Change of basis (coordinate vector confusion)

Question

Question is why's Q equal to an identity map from $\beta'$ to $\beta$ and equal to the matrix of $\beta$? I need some clarification for change of basis concept.

Answer 1

Let $v_1 = \begin{pmatrix} 1\\1 \end{pmatrix}$ and $v_2 = \begin{pmatrix} 1\\2 \end{pmatrix}$. Also, let $e_1 = \begin{pmatrix} 1\\0 \end{pmatrix}$, $e_2 = \begin{pmatrix} 0\\1 \end{pmatrix}$ and put $\gamma = \{ e_1,e_2 \}$.
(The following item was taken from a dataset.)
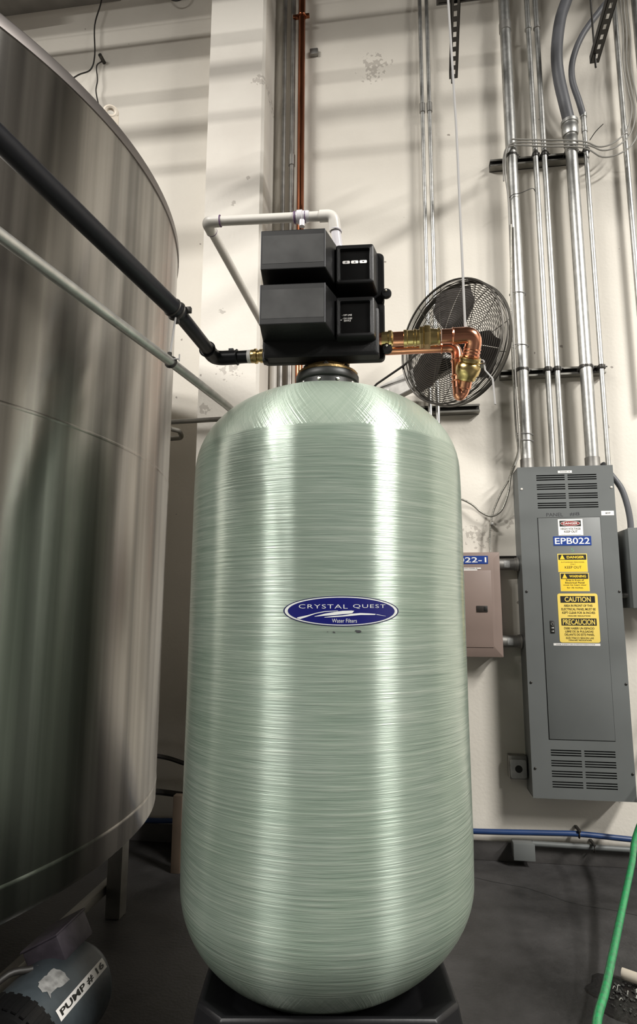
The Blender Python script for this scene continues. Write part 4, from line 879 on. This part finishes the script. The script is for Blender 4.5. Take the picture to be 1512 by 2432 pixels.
b.build('cowl_ribs', M['blackpl'], pm, smooth=False)
MB().box(-1.03, -.84, 1.50, 1.78, 0, .025, .003).build('foot', M['motor'], pm)
RB = Matrix.Translation((-.968, 1.775, .252)) @ Matrix.Rotation(radians(-28), 4, 'Y')
bb = MB().box(-.055, .055, -.075, .075, -.035, .035, .008).build('terminal_box', M['motorbox'], pm, xf=RB)
MB().box(-.058, .058, -.078, .078, .033, .04, .004).build('lid', M['motorbox'], bb, xf=RB)
MB().axlathe([(0, 0), (.014, 0), (.014, .022), (.011, .028), (0, .028)], (-.955, 1.685, .225), (-.35, -.6, .45), 14).build('cable_gland', M['cap'], pm)
def onmotor(a_deg, off):
    # x = along the axis, z = around it
    def fn(x, z):
        a = radians(a_deg)+z/MR; return Vector((mc.x+(MR+off)*cos(a), x, mc.z+(MR+off)*sin(a)))
    return fn
def patch(name, m, x0, x1, z0, z1, fn, parent, ragged=0):
    b = MB(); n1 = 8; n2 = 6
    V = [[b.bm.verts.new(fn(x0+(x1-x0)*i/n1+(random.uniform(-1, 1)*ragged if j in (0, n2) or i in (0, n1) else 0), z0+(z1-z0)*j/n2+(random.uniform(-1, 1)*ragged if j in (0, n2) else 0))) for j in range(n2+1)] for i in range(n1+1)]
    for i in range(n1):
        for j in range(n2): b.bm.faces.new((V[i][j], V[i+1][j], V[i+1][j+1], V[i][j+1]))
    return b.build(name, m, parent)
st = patch('label_strip', M['whites'], 1.558, 1.792, -.0135, .0135, onmotor(36, .001), pm)
b = MB(); put_text(b, 'PUMP # 16', 1.568, 1.782, -.0085, .0085, onmotor(36, .0018), .03); b.build('lettering', M['black'], st, smooth=False)
patch('worn_nameplate', M['dull'], 1.575, 1.660, -.022, .024, onmotor(68, .001), pm, .006)
tag(MB().sweep(smoothpts([(-.972, 1.655, .248), (-1.02, 1.60, .25), (-1.08, 1.50, .17), (-1.1, 1.3, .10), (-1.1, 1.0, .05)]), .009, 12).build('motor_cord', M['wire']), 'dark thick cord leaving the cream gland of the pump motor', 'cord')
It is easy to see that $$[L_A]_\gamma := [L_A]_\gamma^\gamma = A$$ since $Ae_1$ and $Ae_2$ are the columns of $A$, right?, Now, note that $$\begin{align} [L_A]_\beta = [L_A]_\beta^\beta &= [\textrm{id}_{\mathbb R^2} \circ L_A \circ \textrm{id}_{\mathbb R^2}]_\beta \\ &= [\textrm{id}_{\mathbb R^2}]_\gamma^\beta [L_A]_\gamma^\gamma [\textrm{id}_{\mathbb R^2}]_\beta^\gamma \\ &= ([\textrm{id}_{\mathbb R^2}]_\beta^\gamma)^{-1} A [\textrm{id}_{\mathbb R^2}]_\beta^\gamma \end{align}$$ so, the matrix $Q$ that you are trying to find is $[\textrm{id}_{\mathbb R^2}]_\beta^\gamma$, which is easy to compute. Can you see why this matrix can be obtained by taking $v_1$ and $v_2$ as its columns?